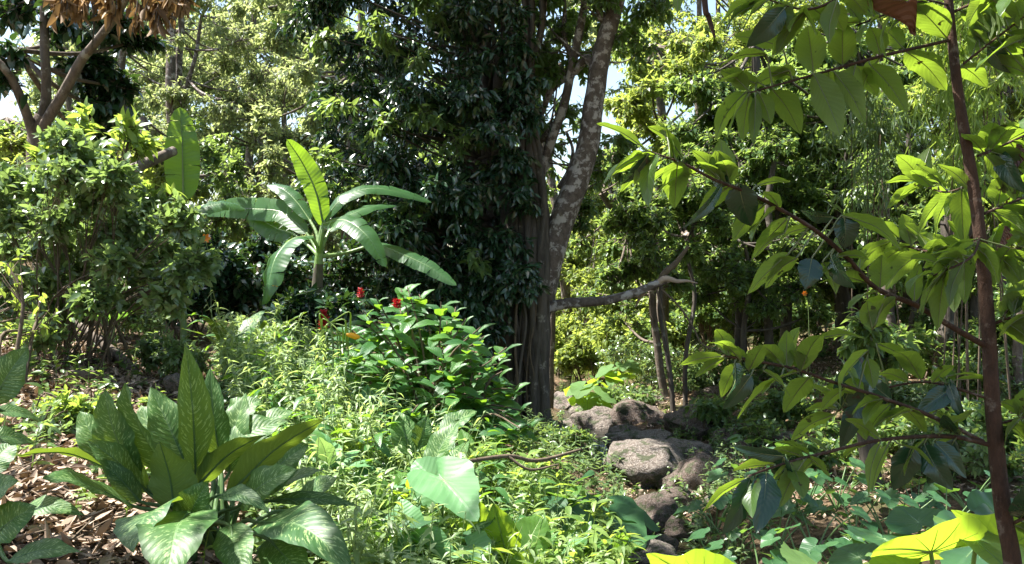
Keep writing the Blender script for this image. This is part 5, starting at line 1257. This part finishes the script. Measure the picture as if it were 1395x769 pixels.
for row in '''1065 64 999 49 26 n;1044 74 982 91 21 n;1030 114 979 112 24 n;1075 96 1020 122 24 n;1016 125 974 192 30 n;1021 130 1012 192 22 n;1029 132 1026 197 16 n;1052 122 1091 184 36 n;1034 127 1050 170 22 n
881 205 813 168 26 n;931 216 882 172 28 n;874 208 823 250 27 n;883 211 846 252 13 g;894 211 884 283 26 n;923 220 919 285 33 n;980 243 942 205 20 n;986 243 982 190 31 n;984 251 930 311 16 g;997 251 950 296 24 n;1006 250 1023 308 38 g;1029 254 1078 248 15 n;1057 284 1023 330 31 n;1069 317 1024 354 22 n;1086 351 1042 394 30 n;1075 345 1018 402 26 n
1146 294 1228 340 26 n;1150 296 1151 340 33 g;1135 296 1090 287 20 g;1132 349 1166 394 29 g;1106 352 1097 395 30 g;1140 350 1184 354 17 n;1121 357 1139 402 26 n;1062 285 1040 262 16 n;1105 310 1060 330 22 n
1199 75 1185 36 26 n;1290 52 1242 8 38 n;1235 71 1289 124 38 n;1185 88 1236 154 32 n;1137 99 1178 168 31 n;1108 100 1146 187 36 n;1148 88 1148 32 32 n;1108 98 1100 36 36 n;1129 97 1128 146 24 n;1160 90 1196 132 26 n
1395 52 1328 98 32 n;1400 100 1336 84 30 n;1390 60 1392 10 30 n;1360 52 1330 12 26 n
985 486 926 498 19 n;1009 491 966 467 18 n;987 487 947 515 15 n;1001 494 990 542 25 g;1024 510 985 558 24 g;1064 513 1005 571 25 n;1075 507 1090 446 29 n;1072 504 1072 450 22 n;1091 505 1120 455 29 n;1110 464 1178 461 17 n;1020 505 1040 470 20 n;1040 505 1076 540 20 n
1147 554 1174 484 38 g;1143 551 1100 524 18 n;1140 557 1096 560 16 n;1138 565 1077 602 26 n;1189 449 1181 410 22 n;1187 450 1220 405 35 n;1194 468 1255 506 22 n;1183 477 1144 555 36 n;1181 488 1190 530 20 n;1160 560 1180 600 22 n
1290 514 1318 582 15 g;1290 513 1346 518 16 n;1300 518 1376 524 17 n;1270 522 1300 498 16 n
1044 644 1030 727 36 g;1022 652 985 729 33 g;1017 652 956 700 15 n;1056 633 998 643 23 n;1068 622 998 608 17 g;1068 622 1062 656 26 g;1082 639 1094 680 25 n;1100 622 1130 650 20 n
1243 606 1217 668 33 g;1259 606 1298 668 31 g;1273 602 1317 652 23 g;1224 605 1272 637 13 n;1210 606 1188 670 20 n;1183 604 1146 626 15 n;1300 597 1258 570 22 n;1280 590 1320 566 22 n;1240 560 1206 580 20 n;1230 555 1262 590 22 n;1200 545 1178 580 20 n;1150 530 1118 560 18 n;1300 585 1330 560 20 n
1247 246 1206 250 12 b;1249 254 1209 285 15 b;1278 254 1285 291 19 b;1307 263 1288 296 17 b;1324 260 1276 224 18 b;1270 256 1240 232 14 b;1260 250 1226 268 13 b;1224 325 1190 302 18 b;1255 343 1235 374 16 b;1240 335 1204 345 14 b;1262 342 1230 312 15 b;1275 346 1292 384 18 b;1215 328 1180 345 12 b;1295 350 1270 318 16 n;1230 332 1250 364 16 b;1210 326 1196 356 15 b;1280 345 1310 320 18 b
1290 365 1240 352 26 n;1270 372 1236 402 22 n;1300 355 1262 396 24 n;1310 350 1290 392 26 n;1316 338 1290 300 20 n
1400 178 1348 216 28 n;1375 192 1400 240 28 n;1350 205 1388 168 26 n;1340 208 1310 182 20 n;1400 262 1350 246 24 n;1375 276 1404 312 26 n;1355 284 1386 250 22 n;1400 335 1354 318 24 n;1375 338 1352 378 24 b;1390 337 1400 380 28 n;1400 428 1360 462 20 n;1380 432 1398 390 24 n;1366 575 1398 600 24 n;1390 570 1368 610 20 n;1390 708 1404 650 36 g;1395 566 1364 548 20 n
1047 0 1012 40 24 n;1060 2 1072 40 26 n;1090 12 1112 48 28 n;1105 10 1132 40 28 n;1030 -8 1010 22 22 n;1125 5 1150 44 30 n;1150 -10 1180 20 28 n;1100 13 1076 44 22 n;925 -50 923 18 20 n;1210 -55 1225 -2 34 n
1195 25 1170 60 24 n;1230 10 1200 0 20 n;1172 32 1150 4 22 n;1395 -18 1362 22 30 n;1370 -12 1330 22 30 n;1340 0 1318 38 24 n;1310 90 1345 120 26 n;1345 62 1322 40 22 n'''.replace('\n',';').split(';'):
    p = row.split(); LV.append((*map(float, p[:5]), p[5]))
_g = np.random.default_rng(91)
for k, nx in (('A',8),('B',20),('C',14),('D',12),('E',10),('F',8),('H',10),('I',9),('J',10),('K',10),('L',10),('M',6),('N',6),('O',12),('Q',8),('S',14),('R',8),('U',12)):
    S = BPTS[k]
    for q in range(int(nx*1.1)):
        i = int(_g.uniform(.12, 1)*(len(S)-1)); bp = S[i]; tn = S[min(i+1, len(S)-1)]-S[max(i-1, 0)]
        a = math.atan2(tn[1], tn[0])+_g.choice([-1, 1])*_g.uniform(.5, 1.25); L_ = _g.uniform(42, 72)
        LV.append((bp[0]+math.cos(a)*4, bp[1]+math.sin(a)*4, bp[0]+math.cos(a)*L_, bp[1]+math.sin(a)*L_+14, _g.uniform(20, 30), 'b' if k in 'RS' else ('g' if _g.uniform() < .05 else 'n')))
allb = [(k, i, S[i]) for k, S in BPTS.items() for i in range(len(S))]
AB = np.array([a[2][:2] for a in allb])
g = np.random.default_rng(88)
for q, (bx, by, tx, ty, w, kd) in enumerate(LV):
    dd = np.hypot(AB[:, 0]-bx, AB[:, 1]-by)
    sel = dd.argmin()
    if kd == 'b':
        ok = np.array([a[0] in 'RSU' for a in allb]); sel = np.where(ok, dd, 1e9).argmin()
    k, i, bp = allb[sel]
    d = bp[2]; anch = W(*bp)
    B = W(bx, by, d+g.uniform(-.006,.006)); far = np.hypot(tx-bx, ty-by)
    dt = g.uniform(-.06,.05) if kd != 'b' else g.uniform(-.04,.08)
    T = W(tx, ty, d+dt); L = np.linalg.norm(T-B)
    ax = nrm(T-B)
    view = nrm(B)  # from the eye to the leaf
    sd = nrm(np.cross(ax, view)); 
    # upper side turned away from the viewer on most leaves, toward him on glossy ones
    n0 = nrm(np.cross(sd, ax)); 
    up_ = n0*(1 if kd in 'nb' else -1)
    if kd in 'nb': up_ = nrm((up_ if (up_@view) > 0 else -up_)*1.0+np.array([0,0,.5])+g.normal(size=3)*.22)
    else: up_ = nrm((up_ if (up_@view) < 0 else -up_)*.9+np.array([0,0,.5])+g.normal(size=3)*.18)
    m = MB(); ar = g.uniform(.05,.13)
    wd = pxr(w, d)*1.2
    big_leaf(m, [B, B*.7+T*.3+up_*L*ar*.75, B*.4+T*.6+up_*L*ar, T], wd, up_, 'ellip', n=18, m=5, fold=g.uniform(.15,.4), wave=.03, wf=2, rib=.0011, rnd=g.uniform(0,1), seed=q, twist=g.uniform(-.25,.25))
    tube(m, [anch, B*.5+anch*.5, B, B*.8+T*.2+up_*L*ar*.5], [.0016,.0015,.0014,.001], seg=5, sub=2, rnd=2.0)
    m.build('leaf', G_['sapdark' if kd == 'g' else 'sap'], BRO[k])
# the curled dead leaves
def dead_leaf(par, pts, wpx, nv, seed, label):
    m = MB(); d = pts[0][2]; big_leaf(m, [W(*p) for p in pts], pxr(wpx, d), nv, 'ovate', n=20, m=7, fold=1.2, wave=.12, wf=2.3, rnd=.2, seed=seed, twist=1.3, rib=.0015)
    o = m.build('dead_leaf', G_['deadbig'], par); o['label'] = label
G_['deadbig'] = leaf_mat('curled_dead_leaf', (.10,.045,.030), (.18,.085,.055), (.22,.08,.03), .10, .5, .4, 'pinnate', (.30,.15,.09), nlat=9, stem=(.2,.09,.05), bumpy=.8)
dead_leaf(BRO['Q'], [(1158,-14,1.36),(1190,12,1.35),(1222,26,1.36),(1248,44,1.38)], 66, (.3,-.8,.5), 1, 'large curled brown dead leaf')
dead_leaf(BRO['I'], [(1386,196,1.5),(1384,212,1.5),(1378,238,1.5)], 22, (.3,-.8,.2), 2, 'curled brown dead leaf')
dead_leaf(BRO['K'], [(1370,308,1.5),(1366,322,1.5),(1359,342,1.5)], 18, (.3,-.8,.2), 3, 'small curled brown dead leaf')
dead_leaf(BRO['J'], [(1374,262,1.55),(1372,268,1.55),(1370,278,1.55)], 10, (.3,-.8,.2), 4, 'tiny dry leaf')
# stray bare twig hanging in from above
m = MB(); tube(m, [W(900,-2100,2.6), W(930,-900,2.3), W(952,-200,1.95), W(960,-5,1.9), W(966,25,1.9), W(974,52,1.9)], [.014,.011,.008,.007,.006,.003], seg=7, sub=8, wob=.6)
o = m.build('hanging_twig', G_['bark_red'], origin=W(960,-20,1.9)); tag(o, 'bare reddish twig hanging from the top edge left of the sapling leaves', 'twig')

# ------------------------------------------------------------------ light, camera
az = math.atan2(SUN_AZ[0], SUN_AZ[1])  # clockwise from +Y
w = bpy.data.worlds.new('World'); SC.world = w; w.use_nodes = True
nt = w.node_tree; bg = nt.nodes['Background']; sky = nt.nodes.new('ShaderNodeTexSky'); sky.sky_type = 'NISHITA'; sky.sun_disc = False
sky.sun_elevation = math.radians(SUN_EL); sky.sun_rotation = az; sky.air_density = 1.3; sky.dust_density = 2.0
nt.links.new(sky.outputs[0], bg.inputs[0]); bg.inputs[1].default_value = .075
sl = bpy.data.lights.new('sun', 'SUN'); sl.energy = 5; sl.angle = math.radians(.5); sl.color = (1, .965, .90)
so = bpy.data.objects.new('sun', sl); COL.objects.link(so)
e = math.radians(SUN_EL); h = nrm(np.array([*SUN_AZ, 0]))
ds = Vector((h[0]*math.cos(e), h[1]*math.cos(e), math.sin(e)))
so.rotation_euler = ds.to_track_quat('Z', 'Y').to_euler(); so.location = ds*60
cam = bpy.data.cameras.new('camera'); cam.lens = 30; cam.sensor_width = 36; cam.clip_end = 500; cam.clip_start = .05
co = bpy.data.objects.new('camera', cam); COL.objects.link(co); co.location = (0, 0, EYE); co.rotation_euler = (PI/2, 0, 0); SC.camera = co
SC.view_settings.view_transform = 'Standard'; SC.view_settings.look = 'None'; SC.view_settings.exposure = 2.1; SC.view_settings.gamma = 1
SC.render.engine = 'CYCLES'; c = SC.cycles
c.max_bounces = 6; c.diffuse_bounces = 3; c.glossy_bounces = 2; c.transmission_bounces = 3; c.transparent_max_bounces = 4
c.sample_clamp_indirect = 8; c.use_adaptive_sampling = True; c.adaptive_threshold = .015
c.use_denoising = True
try: c.denoiser = 'OPENIMAGEDENOISE'; c.denoising_prefilter = 'ACCURATE'
except Exception: pass
c.caustics_reflective = False; c.caustics_refractive = False
SC.render.use_persistent_data = False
########################################
## Your task
Of the lines above, retype only those from the line containing "if kd in 'nb': up_" through the line containing "seg=5, sub=2, rnd=2.0)", including both, exactly.

## Problem solution
    if kd in 'nb': up_ = nrm((up_ if (up_@view) > 0 else -up_)*1.0+np.array([0,0,.5])+g.normal(size=3)*.22)
    else: up_ = nrm((up_ if (up_@view) < 0 else -up_)*.9+np.array([0,0,.5])+g.normal(size=3)*.18)
    m = MB(); ar = g.uniform(.05,.13)
    wd = pxr(w, d)*1.2
    big_leaf(m, [B, B*.7+T*.3+up_*L*ar*.75, B*.4+T*.6+up_*L*ar, T], wd, up_, 'ellip', n=18, m=5, fold=g.uniform(.15,.4), wave=.03, wf=2, rib=.0011, rnd=g.uniform(0,1), seed=q, twist=g.uniform(-.25,.25))
    tube(m, [anch, B*.5+anch*.5, B, B*.8+T*.2+up_*L*ar*.5], [.0016,.0015,.0014,.001], seg=5, sub=2, rnd=2.0)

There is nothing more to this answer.